White dwarfs are the collapsed remnants of stars that were once about eight times the mass of our sun or lighter. Our sun, for example, after it first puffs up into a red giant in about 5 billion years, will ultimately slough off its outer layers and shrink down into a compact white dwarf. About 97 percent of all stars become white dwarfs.
While our sun is alone in space without a stellar partner, many stars orbit around each other in pairs. The stars grow old together, and if they are both less than eight solar-masses, they will both evolve into white dwarfs.

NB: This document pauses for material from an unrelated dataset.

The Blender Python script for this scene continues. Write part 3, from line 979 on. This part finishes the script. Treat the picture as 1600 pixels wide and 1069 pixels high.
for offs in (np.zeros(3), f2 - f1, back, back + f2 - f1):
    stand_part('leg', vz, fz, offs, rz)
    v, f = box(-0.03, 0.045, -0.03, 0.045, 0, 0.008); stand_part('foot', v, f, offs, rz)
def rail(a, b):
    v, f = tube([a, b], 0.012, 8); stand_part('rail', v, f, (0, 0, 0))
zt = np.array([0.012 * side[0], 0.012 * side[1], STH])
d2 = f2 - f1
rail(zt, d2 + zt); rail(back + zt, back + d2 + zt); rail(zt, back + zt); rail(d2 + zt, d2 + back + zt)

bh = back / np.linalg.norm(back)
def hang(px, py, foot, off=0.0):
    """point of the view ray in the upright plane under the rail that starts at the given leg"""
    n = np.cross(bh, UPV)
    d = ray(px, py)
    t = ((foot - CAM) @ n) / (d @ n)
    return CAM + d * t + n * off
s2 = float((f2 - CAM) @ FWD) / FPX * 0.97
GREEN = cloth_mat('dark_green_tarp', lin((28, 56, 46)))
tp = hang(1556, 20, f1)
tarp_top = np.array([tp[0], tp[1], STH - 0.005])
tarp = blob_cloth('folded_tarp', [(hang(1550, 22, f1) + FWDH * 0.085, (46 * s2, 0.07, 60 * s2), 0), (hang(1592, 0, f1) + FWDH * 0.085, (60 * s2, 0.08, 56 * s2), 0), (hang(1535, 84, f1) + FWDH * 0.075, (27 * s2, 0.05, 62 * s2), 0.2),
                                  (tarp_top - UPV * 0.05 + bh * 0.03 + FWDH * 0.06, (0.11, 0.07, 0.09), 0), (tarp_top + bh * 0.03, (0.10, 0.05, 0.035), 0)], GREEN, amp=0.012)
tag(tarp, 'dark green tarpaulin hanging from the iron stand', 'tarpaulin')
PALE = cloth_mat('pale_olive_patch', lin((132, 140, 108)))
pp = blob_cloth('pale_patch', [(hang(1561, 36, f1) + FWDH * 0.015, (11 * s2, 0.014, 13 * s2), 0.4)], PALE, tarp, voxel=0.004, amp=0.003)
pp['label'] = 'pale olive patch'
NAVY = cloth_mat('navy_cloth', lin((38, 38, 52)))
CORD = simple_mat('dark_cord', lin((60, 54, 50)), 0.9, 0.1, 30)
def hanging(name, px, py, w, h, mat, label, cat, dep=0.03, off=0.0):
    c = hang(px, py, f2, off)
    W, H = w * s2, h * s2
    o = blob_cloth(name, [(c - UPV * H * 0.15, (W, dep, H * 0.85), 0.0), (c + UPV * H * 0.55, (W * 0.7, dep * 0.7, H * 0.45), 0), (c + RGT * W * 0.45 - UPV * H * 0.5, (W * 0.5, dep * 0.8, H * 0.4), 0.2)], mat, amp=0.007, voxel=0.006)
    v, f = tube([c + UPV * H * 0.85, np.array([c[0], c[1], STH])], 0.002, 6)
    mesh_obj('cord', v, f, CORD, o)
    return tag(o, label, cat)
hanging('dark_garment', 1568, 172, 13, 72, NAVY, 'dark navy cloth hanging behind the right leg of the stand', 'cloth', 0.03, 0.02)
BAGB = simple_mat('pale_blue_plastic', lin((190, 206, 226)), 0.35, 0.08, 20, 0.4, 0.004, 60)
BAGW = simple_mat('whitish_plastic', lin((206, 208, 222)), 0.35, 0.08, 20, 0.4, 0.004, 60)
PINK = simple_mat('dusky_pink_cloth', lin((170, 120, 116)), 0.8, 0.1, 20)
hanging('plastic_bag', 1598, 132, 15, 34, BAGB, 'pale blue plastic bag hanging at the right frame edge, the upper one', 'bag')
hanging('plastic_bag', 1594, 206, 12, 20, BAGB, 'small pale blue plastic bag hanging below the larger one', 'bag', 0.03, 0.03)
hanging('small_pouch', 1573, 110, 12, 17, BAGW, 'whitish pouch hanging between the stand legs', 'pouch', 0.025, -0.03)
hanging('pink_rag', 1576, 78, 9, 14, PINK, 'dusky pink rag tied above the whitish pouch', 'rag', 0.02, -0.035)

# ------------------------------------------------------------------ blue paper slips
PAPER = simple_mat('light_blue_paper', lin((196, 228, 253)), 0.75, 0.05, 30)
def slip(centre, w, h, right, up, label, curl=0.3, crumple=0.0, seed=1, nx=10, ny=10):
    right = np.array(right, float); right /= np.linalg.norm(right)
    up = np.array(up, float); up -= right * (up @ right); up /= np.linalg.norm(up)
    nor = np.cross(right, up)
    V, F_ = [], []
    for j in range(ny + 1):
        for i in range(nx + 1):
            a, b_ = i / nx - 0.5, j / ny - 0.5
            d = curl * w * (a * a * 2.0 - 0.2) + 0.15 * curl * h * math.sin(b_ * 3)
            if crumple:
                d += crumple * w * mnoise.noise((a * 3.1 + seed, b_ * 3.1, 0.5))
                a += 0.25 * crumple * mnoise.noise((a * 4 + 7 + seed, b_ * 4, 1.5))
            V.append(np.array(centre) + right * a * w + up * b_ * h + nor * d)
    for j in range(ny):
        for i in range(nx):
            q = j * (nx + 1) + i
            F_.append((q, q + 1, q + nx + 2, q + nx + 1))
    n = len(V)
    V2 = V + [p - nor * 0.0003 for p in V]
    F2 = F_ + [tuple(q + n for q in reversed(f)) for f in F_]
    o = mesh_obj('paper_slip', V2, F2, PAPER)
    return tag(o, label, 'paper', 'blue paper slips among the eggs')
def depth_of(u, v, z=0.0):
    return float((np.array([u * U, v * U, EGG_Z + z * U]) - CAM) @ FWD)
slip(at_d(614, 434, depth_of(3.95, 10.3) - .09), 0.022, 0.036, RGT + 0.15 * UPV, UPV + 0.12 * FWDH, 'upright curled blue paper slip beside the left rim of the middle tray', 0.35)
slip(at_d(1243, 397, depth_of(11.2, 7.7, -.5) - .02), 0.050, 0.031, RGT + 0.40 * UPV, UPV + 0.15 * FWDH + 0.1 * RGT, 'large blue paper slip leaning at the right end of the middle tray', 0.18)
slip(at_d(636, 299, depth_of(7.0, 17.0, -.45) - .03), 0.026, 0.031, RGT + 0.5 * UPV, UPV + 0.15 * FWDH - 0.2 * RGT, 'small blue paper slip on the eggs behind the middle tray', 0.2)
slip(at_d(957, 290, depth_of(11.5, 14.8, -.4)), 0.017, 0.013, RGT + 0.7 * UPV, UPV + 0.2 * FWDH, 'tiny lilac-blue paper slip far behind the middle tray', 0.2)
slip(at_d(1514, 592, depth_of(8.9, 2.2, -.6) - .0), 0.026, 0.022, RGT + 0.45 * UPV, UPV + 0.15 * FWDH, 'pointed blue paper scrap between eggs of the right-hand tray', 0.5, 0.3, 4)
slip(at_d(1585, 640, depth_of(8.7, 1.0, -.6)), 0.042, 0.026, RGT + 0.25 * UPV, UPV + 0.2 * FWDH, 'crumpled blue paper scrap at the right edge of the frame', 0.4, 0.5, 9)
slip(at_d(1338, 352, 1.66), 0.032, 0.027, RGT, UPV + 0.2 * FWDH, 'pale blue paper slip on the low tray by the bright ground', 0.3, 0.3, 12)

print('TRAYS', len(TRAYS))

The new discovery provides an example of what can happen after this phase. The pair of white dwarfs, which spiral around each other, lose energy in the form of gravitational waves and ultimately merge. If the dead stars are massive enough, they explode in what is called a type Ia supernova. But if they are below a certain mass threshold, they combine together into a new white dwarf that is heavier than either progenitor star. This process of merging boosts the magnetic field of that star and speeds up its rotation compared to that of the progenitors.
Astronomers say that the newfound tiny white dwarf, named ZTF J1901+1458, took the latter route of evolution. Because the sum of the masses of its progenitors was just below the mass limit at which a white dwarf would explode, the merger produced a white dwarf 1.35 times the mass of our sun. The white dwarf has an extreme magnetic field almost one billion times stronger than our sun's and whips around on its axis at a frenzied pace of one revolution every seven minutes. (The zippiest white dwarf known, called EPIC 228939929, rotates every 5.3 minutes).
"We caught this very interesting object that wasn't quite massive enough to explode," says Caiazzo. "We are truly probing how massive a white dwarf can be."
What is more, Caiazzo and her collaborators think that the merged white dwarf may be massive enough to evolve into a neutron-rich dead star, or neutron star, which typically forms when a star much more massive than our sun explodes in a supernova.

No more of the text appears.